At trial, prosecutors focused on SHAC's use of a Web site to coordinate the activity of numerous activists.
According to court papers, the SHAC Web site said: "We operate within the boundaries of the law, but recognize and support those who choose to operate outside the confines of the legal system."
SHAC also said on the site that it "does not organize any such actions or have any knowledge of who is doing them or when they will happen," but that the group "encourage[s] people to support direct action when it happens and those who may participate in it."
Fuentes found that the Web site "often posted the organization's 'accomplishments,' which lauded both legal and illegal protest activity."

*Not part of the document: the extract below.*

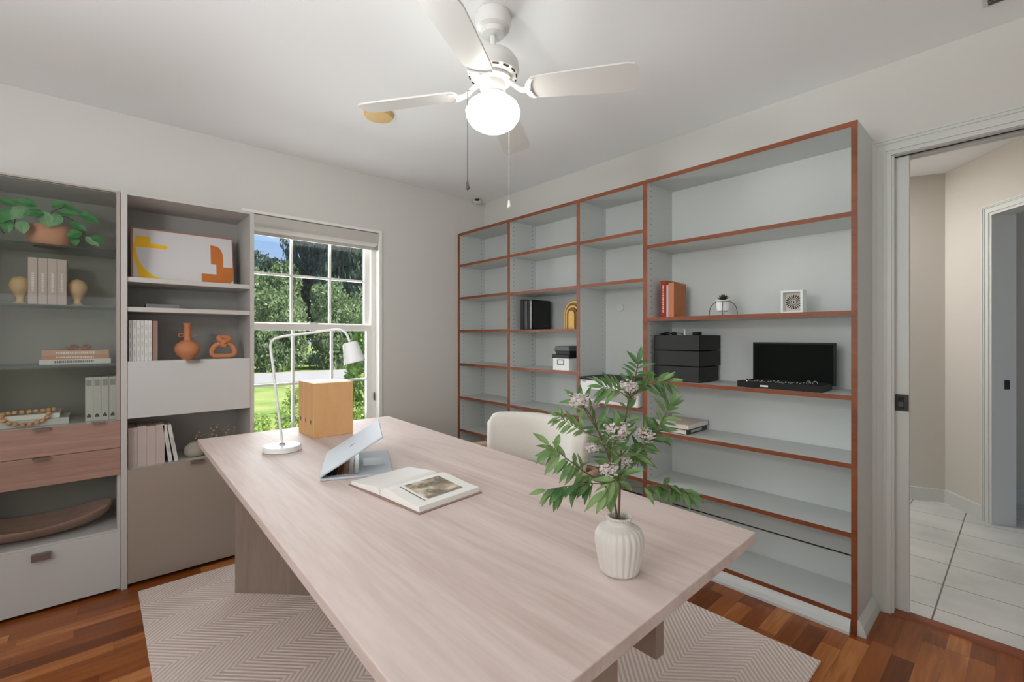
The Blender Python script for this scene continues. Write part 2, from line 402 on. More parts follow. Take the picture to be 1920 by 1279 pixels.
def obj(name, bm, m, parent=None, bevel=0.0, smooth=0, loc=None, mod=None):
    org = Vector(ORG[parent.name]) if parent is not None else Vector(loc or (0, 0, 0))
    bmesh.ops.recalc_face_normals(bm, faces=bm.faces[:]) if not smooth == 'leaf' else None
    for v in bm.verts: v.co -= org
    me = bpy.data.meshes.new(name); bm.to_mesh(me); bm.free()
    for k in (m if isinstance(m, (list, tuple)) else [m]): me.materials.append(k)
    o = bpy.data.objects.new(name, me); COL.objects.link(o)
    if parent is not None: o.parent = parent
    else: o.location = org
    ORG[o.name] = tuple(org)
    if smooth and smooth != 'leaf':
        me.shade_smooth(); me.set_sharp_from_angle(angle=math.radians(smooth if smooth > 1 else 40))
    if bevel:
        b = o.modifiers.new('bevel', 'BEVEL'); b.width = bevel; b.segments = 2; b.limit_method = 'ANGLE'
    if mod: mod(o)
    return o
def bxo(name, dims, m, parent=None, bevel=0.0015, loc=None):
    return obj(name, box(B(), *dims), m, parent, bevel, loc=loc)
def tag(o, label, cat, group=None, kind=None):
    if label: o['label'] = label
    if cat: o['category'] = cat
    if group: o['group'] = group
    if kind: o['kind'] = kind
    return o
def thing(name, label, cat, loc=(0, 0, 0), group=None, kind=None):
    o = bpy.data.objects.new(name, None); COL.objects.link(o); o.location = loc; o.empty_display_size = 0.05
    ORG[o.name] = tuple(loc); return tag(o, label, cat, group, kind)
def struct(name, bm, m, label, cat, parent=None, bevel=0.0, smooth=0):
    o = obj(name, bm, m, parent, bevel, smooth)
    if parent is None: tag(o, label, cat, kind='structure')
    return o
def copy_tree(o, parent=None):
    c = o.copy(); COL.objects.link(c)
    if parent is not None: c.parent = parent
    ORG[c.name] = ORG[o.name]
    for ch in list(o.children): copy_tree(ch, c)
    return c
def place(o, loc, rz=0, label=None, scale=None):
    o.location = loc; o.rotation_euler = (0, 0, rz)
    if scale: o.scale = (scale,) * 3 if not isinstance(scale, tuple) else scale
    if label: o['label'] = label
    return o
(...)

The illegal activity, Fuentes said, included a break-in at the Huntingdon lab in New Jersey, during which protestors broke windows and "liberated 14 beagles," in addition to overturning a worker's car; detonating a "stink bomb" in the Seattle office of a Huntingdon investor; destroying Bank of New York ATMs, windows and other property; sinking a yacht owned by the Bank of New York's president; launching repeated "paint attacks" in the New York offices of a Huntingdon investor; and "rescuing" dogs and ferrets from a Huntingdon breeder farm.
Lead defense attorney H. Louis Sirkin [pictured] of Sirkin Pinales & Schwartz in Cincinnati, who argued the case for Gazzola, could not be reached for comment.
But Robert Obler, a Lawrence, N.J., attorney who defended Fullmer, told The Associated Press that he expected the ruling will be appealed. "I'm fairly sure we will wind up in the U.S. Supreme Court," he said. "We knew all along we would."